PROBLEM STATEMENT
Can you write out the whole listing exactly?

DATA SHOWN
— Begin —
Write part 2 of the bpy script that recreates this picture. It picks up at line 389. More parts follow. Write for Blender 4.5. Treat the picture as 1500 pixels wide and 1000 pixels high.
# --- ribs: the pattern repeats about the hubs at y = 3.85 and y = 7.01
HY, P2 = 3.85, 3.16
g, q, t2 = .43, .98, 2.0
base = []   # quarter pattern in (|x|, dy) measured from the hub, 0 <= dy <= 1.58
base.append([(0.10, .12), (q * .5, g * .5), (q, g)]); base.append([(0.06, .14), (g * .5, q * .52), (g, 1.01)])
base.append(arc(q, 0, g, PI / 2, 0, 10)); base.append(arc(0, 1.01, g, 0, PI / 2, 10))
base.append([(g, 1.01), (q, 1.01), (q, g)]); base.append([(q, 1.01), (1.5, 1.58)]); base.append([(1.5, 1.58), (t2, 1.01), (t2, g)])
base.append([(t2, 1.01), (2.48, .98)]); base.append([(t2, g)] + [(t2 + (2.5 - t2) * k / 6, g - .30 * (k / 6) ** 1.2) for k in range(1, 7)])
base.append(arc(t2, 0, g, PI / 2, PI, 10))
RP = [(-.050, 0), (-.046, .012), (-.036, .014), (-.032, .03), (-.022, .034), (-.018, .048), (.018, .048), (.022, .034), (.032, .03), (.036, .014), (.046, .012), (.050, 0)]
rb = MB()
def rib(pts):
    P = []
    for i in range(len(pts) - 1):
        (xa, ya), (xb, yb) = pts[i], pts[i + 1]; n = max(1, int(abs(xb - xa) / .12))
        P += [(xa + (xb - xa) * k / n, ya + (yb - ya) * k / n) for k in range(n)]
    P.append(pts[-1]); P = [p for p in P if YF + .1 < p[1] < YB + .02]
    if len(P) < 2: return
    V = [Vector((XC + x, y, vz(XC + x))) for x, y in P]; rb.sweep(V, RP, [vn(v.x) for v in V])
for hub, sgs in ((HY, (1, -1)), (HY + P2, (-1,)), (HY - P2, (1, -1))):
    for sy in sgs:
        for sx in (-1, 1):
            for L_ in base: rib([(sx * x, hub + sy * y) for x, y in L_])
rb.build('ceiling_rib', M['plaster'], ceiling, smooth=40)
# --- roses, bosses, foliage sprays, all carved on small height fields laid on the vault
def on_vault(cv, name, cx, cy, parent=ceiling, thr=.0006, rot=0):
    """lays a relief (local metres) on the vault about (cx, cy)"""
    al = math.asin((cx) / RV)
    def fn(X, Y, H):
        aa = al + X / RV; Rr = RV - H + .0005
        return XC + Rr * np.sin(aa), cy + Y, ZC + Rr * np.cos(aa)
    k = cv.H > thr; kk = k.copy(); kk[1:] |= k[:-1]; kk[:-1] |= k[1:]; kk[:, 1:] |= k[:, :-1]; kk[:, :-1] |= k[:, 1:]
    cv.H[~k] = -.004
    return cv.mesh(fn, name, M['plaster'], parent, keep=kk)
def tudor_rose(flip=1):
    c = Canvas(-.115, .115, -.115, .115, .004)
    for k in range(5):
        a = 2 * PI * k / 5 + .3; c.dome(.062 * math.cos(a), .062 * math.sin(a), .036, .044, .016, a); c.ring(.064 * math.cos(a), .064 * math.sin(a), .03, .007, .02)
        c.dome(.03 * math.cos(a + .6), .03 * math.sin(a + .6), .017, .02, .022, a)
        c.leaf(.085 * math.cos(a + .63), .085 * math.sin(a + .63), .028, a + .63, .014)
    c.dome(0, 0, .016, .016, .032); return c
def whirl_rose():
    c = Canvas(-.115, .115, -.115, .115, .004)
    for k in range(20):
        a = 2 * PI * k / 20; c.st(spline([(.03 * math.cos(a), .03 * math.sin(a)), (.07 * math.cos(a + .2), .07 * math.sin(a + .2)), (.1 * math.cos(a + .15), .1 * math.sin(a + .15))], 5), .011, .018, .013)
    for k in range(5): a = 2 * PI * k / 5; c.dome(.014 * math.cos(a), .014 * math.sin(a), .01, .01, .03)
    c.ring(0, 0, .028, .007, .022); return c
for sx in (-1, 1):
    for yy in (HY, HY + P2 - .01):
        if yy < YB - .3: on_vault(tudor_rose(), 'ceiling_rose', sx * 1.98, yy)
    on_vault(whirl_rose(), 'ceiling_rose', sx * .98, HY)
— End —
FINAL RESULT
Write part 2 of the bpy script that recreates this picture. It picks up at line 389. More parts follow. Write for Blender 4.5. Treat the picture as 1500 pixels wide and 1000 pixels high.
# --- ribs: the pattern repeats about the hubs at y = 3.85 and y = 7.01
HY, P2 = 3.85, 3.16
g, q, t2 = .43, .98, 2.0
base = []   # quarter pattern in (|x|, dy) measured from the hub, 0 <= dy <= 1.58
base.append([(0.10, .12), (q * .5, g * .5), (q, g)]); base.append([(0.06, .14), (g * .5, q * .52), (g, 1.01)])
base.append(arc(q, 0, g, PI / 2, 0, 10)); base.append(arc(0, 1.01, g, 0, PI / 2, 10))
base.append([(g, 1.01), (q, 1.01), (q, g)]); base.append([(q, 1.01), (1.5, 1.58)]); base.append([(1.5, 1.58), (t2, 1.01), (t2, g)])
base.append([(t2, 1.01), (2.48, .98)]); base.append([(t2, g)] + [(t2 + (2.5 - t2) * k / 6, g - .30 * (k / 6) ** 1.2) for k in range(1, 7)])
base.append(arc(t2, 0, g, PI / 2, PI, 10))
RP = [(-.050, 0), (-.046, .012), (-.036, .014), (-.032, .03), (-.022, .034), (-.018, .048), (.018, .048), (.022, .034), (.032, .03), (.036, .014), (.046, .012), (.050, 0)]
rb = MB()
def rib(pts):
    P = []
    for i in range(len(pts) - 1):
        (xa, ya), (xb, yb) = pts[i], pts[i + 1]; n = max(1, int(abs(xb - xa) / .12))
        P += [(xa + (xb - xa) * k / n, ya + (yb - ya) * k / n) for k in range(n)]
    P.append(pts[-1]); P = [p for p in P if YF + .1 < p[1] < YB + .02]
    if len(P) < 2: return
    V = [Vector((XC + x, y, vz(XC + x))) for x, y in P]; rb.sweep(V, RP, [vn(v.x) for v in V])
for hub, sgs in ((HY, (1, -1)), (HY + P2, (-1,)), (HY - P2, (1, -1))):
    for sy in sgs:
        for sx in (-1, 1):
            for L_ in base: rib([(sx * x, hub + sy * y) for x, y in L_])
rb.build('ceiling_rib', M['plaster'], ceiling, smooth=40)
# --- roses, bosses, foliage sprays, all carved on small height fields laid on the vault
def on_vault(cv, name, cx, cy, parent=ceiling, thr=.0006, rot=0):
    """lays a relief (local metres) on the vault about (cx, cy)"""
    al = math.asin((cx) / RV)
    def fn(X, Y, H):
        aa = al + X / RV; Rr = RV - H + .0005
        return XC + Rr * np.sin(aa), cy + Y, ZC + Rr * np.cos(aa)
    k = cv.H > thr; kk = k.copy(); kk[1:] |= k[:-1]; kk[:-1] |= k[1:]; kk[:, 1:] |= k[:, :-1]; kk[:, :-1] |= k[:, 1:]
    cv.H[~k] = -.004
    return cv.mesh(fn, name, M['plaster'], parent, keep=kk)
def tudor_rose(flip=1):
    c = Canvas(-.115, .115, -.115, .115, .004)
    for k in range(5):
        a = 2 * PI * k / 5 + .3; c.dome(.062 * math.cos(a), .062 * math.sin(a), .036, .044, .016, a); c.ring(.064 * math.cos(a), .064 * math.sin(a), .03, .007, .02)
        c.dome(.03 * math.cos(a + .6), .03 * math.sin(a + .6), .017, .02, .022, a)
        c.leaf(.085 * math.cos(a + .63), .085 * math.sin(a + .63), .028, a + .63, .014)
    c.dome(0, 0, .016, .016, .032); return c
def whirl_rose():
    c = Canvas(-.115, .115, -.115, .115, .004)
    for k in range(20):
        a = 2 * PI * k / 20; c.st(spline([(.03 * math.cos(a), .03 * math.sin(a)), (.07 * math.cos(a + .2), .07 * math.sin(a + .2)), (.1 * math.cos(a + .15), .1 * math.sin(a + .15))], 5), .011, .018, .013)
    for k in range(5): a = 2 * PI * k / 5; c.dome(.014 * math.cos(a), .014 * math.sin(a), .01, .01, .03)
    c.ring(0, 0, .028, .007, .022); return c
for sx in (-1, 1):
    for yy in (HY, HY + P2 - .01):
        if yy < YB - .3: on_vault(tudor_rose(), 'ceiling_rose', sx * 1.98, yy)
    on_vault(whirl_rose(), 'ceiling_rose', sx * .98, HY)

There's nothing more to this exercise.